• **Data**

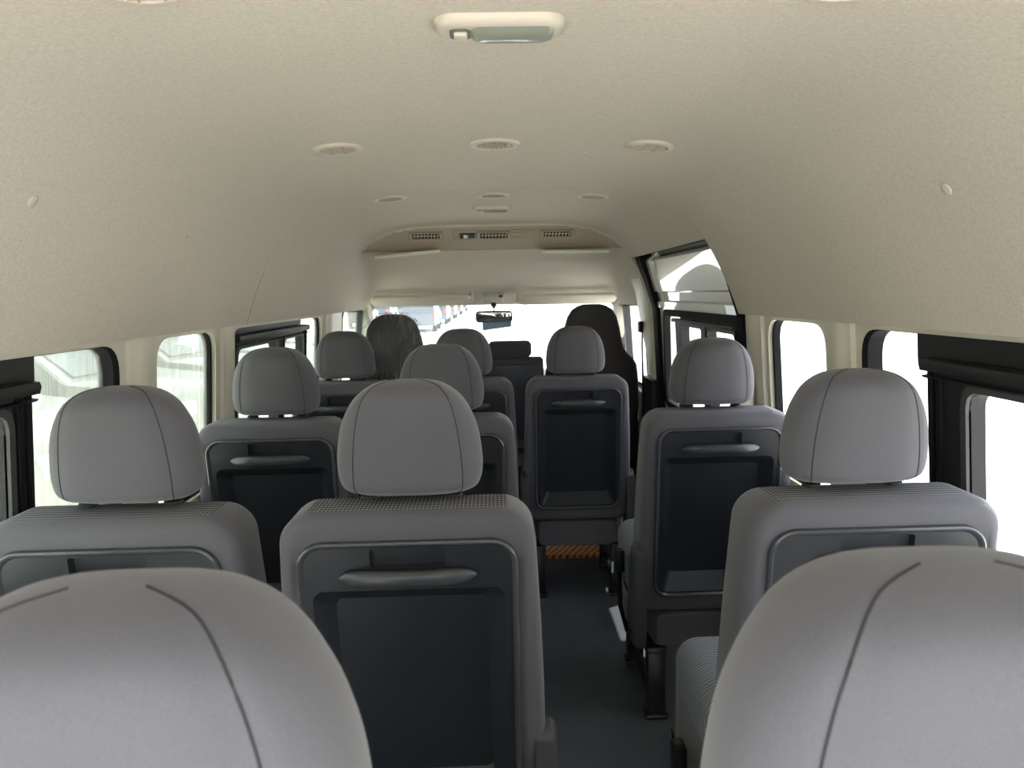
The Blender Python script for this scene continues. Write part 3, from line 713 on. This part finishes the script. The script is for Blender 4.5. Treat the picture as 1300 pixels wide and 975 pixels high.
# ------------------------------------------------------------------ front row
def bucket(name, loc, lab, wrap=False, ztop=-.072):
    root = empty(name, lab, 'seat', 'front row seats', loc=loc)
    P = [(0, .05), (.010, .085), (.03, .118), (.07, .145), (.13, .163), (.19, .175), (.245, .19), (.275, .215), (.30, .245), (.335, .268), (.40, .278), (.55, .288), (.75, .285), (.86, .27), (.88, .25)]
    mb = MB(); L = []
    for dz, w in P:
        z = ztop-dz; d = .05+.03*min(1, dz/.3) if dz > .02 else .02+.03*dz/.02; yc = .06+.20*dz*.6
        w *= .93
        L.append([V(w*math.copysign(abs(math.cos(a))**.6, math.cos(a)), yc*1.+d*math.copysign(abs(math.sin(a))**.6, math.sin(a)), H+z) for a in [2*PI*k/36 for k in range(36)]])
    mb.loops(L); mb.build('backrest', M['frontfabric'], root, ang=60)
    mb = MB(); mb.box(-.225, .225, .14, .56, H-.98, H-.84, .045, 4); mb.build('seat_cushion', M['fabric'], root, ang=50)
    mb = MB(); mb.box(-.215, .215, .16, .54, .0, H-.98, .01); mb.build('seat_base', M['black'], root)
    if wrap:
        mb = MB(); L = []
        for i, (dz, w) in enumerate([(-.008, .02), (-.004, .09)]+P[1:]):
            z = ztop-dz; d = (.05+.03*min(1, dz/.3) if dz > .02 else .03); yc = .06+.20*max(dz, 0)*.6
            ww = w*.93+.012+.05*max(0, min(1, (dz-.02)/.2)); ring = []
            for k in range(72):
                a = 2*PI*k/72; j = 1+.03*math.sin(9*a+dz*20)+.02*math.sin(23*a+dz*43)
                ring.append(V(ww*j*math.copysign(abs(math.cos(a))**.7, math.cos(a)), yc+(d+.012)*j*math.copysign(abs(math.sin(a))**.7, math.sin(a)), H+z+.004*math.sin(5*a)))
            L.append(ring)
        mb.loops(L, True, False); mb.build('plastic_cover', M['film'], root, ang=180)
    return root
bucket('driver_seat', (-.545, 4.0, 0), 'high backed front left seat wrapped in crinkled clear plastic', True, -.100)
bucket('front_passenger_seat', (.535, 4.02, 0), 'dark high backed front right seat without wrapping', False, -.068)
root = empty('front_centre_seat', 'low dark centre seat of the front row with flat wide headrest', 'seat', 'front row seats', loc=(.085, 4.05, 0))
def soft(x, y0, y1, z0, z1, b): e = MB(); e.box(-x, x, y0, y1, H+z0, H+z1, b, 4); return e
soft(.118, .0, .08, -.350, -.258, .028).build('headrest', M['frontfabric'], root, ang=50)
soft(.182, .0, .10, -.86, -.350, .022).build('backrest', M['frontfabric'], root, ang=50)
soft(.17, -.008, .01, -.80, -.385, .006).build('back_panel', M['panel'], root, ang=50)
soft(.17, .08, .5, -.98, -.86, .03).build('seat_cushion', M['fabric'], root, ang=50)
e = MB(); e.box(-.18, .18, .06, .5, 0, H-.98, .01); e.build('seat_base', M['black'], root)
for s in (-.07, .07): e = MB(); e.tube([(s, .04, H-.33), (s, .04, H-.37)], .007, 8); e.build('headrest_post', M['steel'], root)

# seat belts on the right pillars
b = empty('seat_belt', 'black seat belt hanging from the pillar beside the front right seat', 'seat belt')
e = MB(); L = []
for x, y, z in ((.80, 4.02, -.19), (.795, 4.00, -.30), (.80, 3.99, -.60), (.815, 3.98, -1.2)): L.append([V(x, y-.024, H+z), V(x-.002, y-.024, H+z), V(x-.002, y+.024, H+z), V(x, y+.024, H+z)])
e.loops(L); e.build('strap', M['rubber'], b)
e = MB(); e.box(.775, .80, 3.985, 4.045, H-.225, H-.165, .008); e.build('belt_guide', M['black'], b)
b = empty('belt_anchor', 'beige belt anchor cover on the pillar beside the aisle seat by the sliding door', 'belt anchor', loc=(.79, 2.355, H-.325))
e = MB(); e.box(-.018, .03, -.03, .03, -.055, .065, .010, 3); e.build('anchor_plate', M['trim'], b, ang=50)
e = MB(); e.lathe([(0, -.0), (.026, 0), (.026, .02), (.020, .028), (0, .030)], 20); e.build('anchor_cap', M['trim'], b, loc=(-.012, 0, .0), rot=(0, -PI/2, 0), ang=50)
# vertical grab grip inside the left front window
g = empty('grab_grip', 'small grey mirror edge or grip seen through the front left window', 'grip', loc=(0, 0, 0))
bpy.data.objects.remove(g)

# ------------------------------------------------------------------ outside
G0 = -.68
bm_ = MB(); bm_.box(-160, 160, -60, 260, G0-.3, G0, 0); struct(bm_.build('ground', M['sand']), 'sunlit pale ground of the vehicle yard', 'ground')
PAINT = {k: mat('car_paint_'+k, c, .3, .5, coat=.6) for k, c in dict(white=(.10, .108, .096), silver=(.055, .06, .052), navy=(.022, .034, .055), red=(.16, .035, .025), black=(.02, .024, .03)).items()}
M['carglass'] = mat('dark_car_glass', (.05, .06, .065), .08, .5)
def car(paint, loc, rz, lab, group, pickup=False):
    r = empty('parked_car', lab, 'car', group, loc=loc, rot=(0, 0, rz))
    body = rpoly([(-2.3, .35), (2.3, .35), (2.35, .75), (2.25, 1.0), (1.15, 1.12), (.45, 1.68), (-.2, 1.76), (-2.0 if not pickup else -.55, 1.74), (-2.3 if not pickup else -.75, 1.12), (-2.3, 1.05)], .12, 4)
    e = MB(); L = []
    for x, s in ((-.92, .97), (-.90, 1), (.90, 1), (.92, .97)): L.append([V(x*(1 if z < 1.1 else 1-.13*(z-1.1)/.6), y*s, .9+(z-.9)*s) for y, z in body])
    e.loops(L); b = e.build('body', PAINT[paint], r, ang=30)
    for s in (-1, 1):
        e = MB(); Wn = rpoly([(-1.8 if not pickup else -.45, 1.16), (.95, 1.16), (.38, 1.60), (-1.7 if not pickup else -.4, 1.62)], .06, 3)
        e.loops([[V(s*(x+.0)*(1-.13*(z-1.1)/.6), y, z) for y, z in Wn] for x in (.89, .93)]); e.build('side_window', M['carglass'], r)
        e = MB(); e.box(s*.62-.14, s*.62+.14, 2.25, 2.36, .72, .88, .03); e.build('headlamp', M['label'], r)
        e = MB(); e.box(s*.78-.08, s*.78+.08, -2.36, -2.27, .8, 1.02, .03); e.build('tail_lamp', M['red'], r)
        for y in (-1.4, 1.45):
            e = MB(); e.lathe([(0, -.12), (.36, -.12), (.38, -.08), (.38, .08), (.36, .12), (.24, .12), (.22, .09), (0, .09)], 24); e.build('wheel', M['rubber'], r, loc=(s*.82, y, .38), rot=(0, s*PI/2, 0))
    e = MB(); e.loops([[V(x, y, z) for y, z in ((1.12, 1.18), (.52, 1.62), (.50, 1.60), (1.10, 1.15))] for x in (-.72, .72)]); e.build('windscreen', M['carglass'], r)
    e = MB(); ry = -2.3 if not pickup else -.76; e.loops([[V(x, y, z) for y, z in ((ry-.0, 1.2), (ry+.22, 1.62), (ry+.25, 1.6), (ry+.05, 1.18))] for x in (-.7, .7)]); e.build('rear_window', M['carglass'], r)
    return r
k = 0
gl = 'white cars parked in a row outside the left windows'
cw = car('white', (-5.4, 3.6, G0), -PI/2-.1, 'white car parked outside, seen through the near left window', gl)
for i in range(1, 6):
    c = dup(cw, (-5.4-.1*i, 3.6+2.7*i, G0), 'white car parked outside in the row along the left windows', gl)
cr = car('red', (-16.5, 14.5, G0), -PI/2, 'faded red car farther out beyond the near left window', 'cars in the yard')
gs = 'silver cars in the second row outside the left windows'
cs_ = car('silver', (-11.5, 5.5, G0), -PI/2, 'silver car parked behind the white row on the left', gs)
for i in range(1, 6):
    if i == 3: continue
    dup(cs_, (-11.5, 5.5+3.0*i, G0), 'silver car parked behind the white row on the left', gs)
gd = 'dark cars in a line beyond the windshield'
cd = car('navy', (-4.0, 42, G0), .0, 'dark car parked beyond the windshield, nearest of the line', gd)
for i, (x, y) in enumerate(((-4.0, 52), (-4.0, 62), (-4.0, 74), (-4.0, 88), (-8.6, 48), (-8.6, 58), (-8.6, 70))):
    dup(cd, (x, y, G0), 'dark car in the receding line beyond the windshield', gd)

# ------------------------------------------------------------------ light
w = bpy.data.worlds.new('World'); bpy.context.scene.world = w; w.use_nodes = True
nt = w.node_tree; bg = nt.nodes['Background']
tc = nt.nodes.new('ShaderNodeTexCoord'); sx = nt.nodes.new('ShaderNodeSeparateXYZ'); nt.links.new(tc.outputs['Generated'], sx.inputs[0])
cr_ = nt.nodes.new('ShaderNodeValToRGB'); cr_.color_ramp.elements[0].position = .48; cr_.color_ramp.elements[0].color = (.75, .72, .62, 1)
cr_.color_ramp.elements[1].position = .62; cr_.color_ramp.elements[1].color = (.80, .89, 1, 1)
e1 = cr_.color_ramp.elements.new(.505); e1.color = (1, .99, .95, 1)
mr = nt.nodes.new('ShaderNodeMath'); mr.operation = 'MULTIPLY_ADD'; mr.inputs[1].default_value = .5; mr.inputs[2].default_value = .5
nt.links.new(sx.outputs['Z'], mr.inputs[0]); nt.links.new(mr.outputs[0], cr_.inputs[0]); nt.links.new(cr_.outputs[0], bg.inputs[0])
bg.inputs['Strength'].default_value = 5.0
sun = bpy.data.lights.new('sun', 'SUN'); sun.energy = 14; sun.angle = .01; sun.color = (1, .95, .86)
so = bpy.data.objects.new('sun', sun); COL.objects.link(so)
so.rotation_euler = V(.35, .25, 1.0).to_track_quat('Z', 'Y').to_euler()

# ------------------------------------------------------------------ camera
F = 950.; CX, CY = 650., 487.5; VP = (626., 372.5); ROLL = -.021
fy = V((VP[0]-CX)/F, -(VP[1]-CY)/F, -1).normalized(); hx = V(1, -ROLL, 0); ax = (hx-fy*hx.dot(fy)).normalized(); az = ax.cross(fy)
R = Matrix(((ax.x, ax.y, ax.z), (fy.x, fy.y, fy.z), (az.x, az.y, az.z)))   # world rows from camera columns
cam = bpy.data.cameras.new('camera'); co = bpy.data.objects.new('camera', cam); COL.objects.link(co)
co.matrix_world = Matrix.Translation((0, 0, H)) @ R.to_4x4()
cam.sensor_width = 36; cam.lens = F/1300*36; cam.clip_start = .02; cam.clip_end = 800
cam.dof.use_dof = True; cam.dof.focus_distance = 1.6; cam.dof.aperture_fstop = 11
sc = bpy.context.scene; sc.camera = co
sc.view_settings.view_transform = 'Standard'; sc.view_settings.look = 'None'; sc.view_settings.gamma = 1; sc.view_settings.exposure = 0
sc.view_settings.use_curve_mapping = False
sc.cycles.max_bounces = 12; sc.cycles.diffuse_bounces = 8; sc.cycles.transparent_max_bounces = 16
sc.cycles.use_denoising = True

• **What needs to be done**
Write out exactly the lines running from the line containing "if i == 3: continue" to the line containing "dup(cd, (x, y, G0), 'dark", with both of those lines included.

• **Response to this exercise**
    if i == 3: continue
    dup(cs_, (-11.5, 5.5+3.0*i, G0), 'silver car parked behind the white row on the left', gs)
gd = 'dark cars in a line beyond the windshield'
cd = car('navy', (-4.0, 42, G0), .0, 'dark car parked beyond the windshield, nearest of the line', gd)
for i, (x, y) in enumerate(((-4.0, 52), (-4.0, 62), (-4.0, 74), (-4.0, 88), (-8.6, 48), (-8.6, 58), (-8.6, 70))):
    dup(cd, (x, y, G0), 'dark car in the receding line beyond the windshield', gd)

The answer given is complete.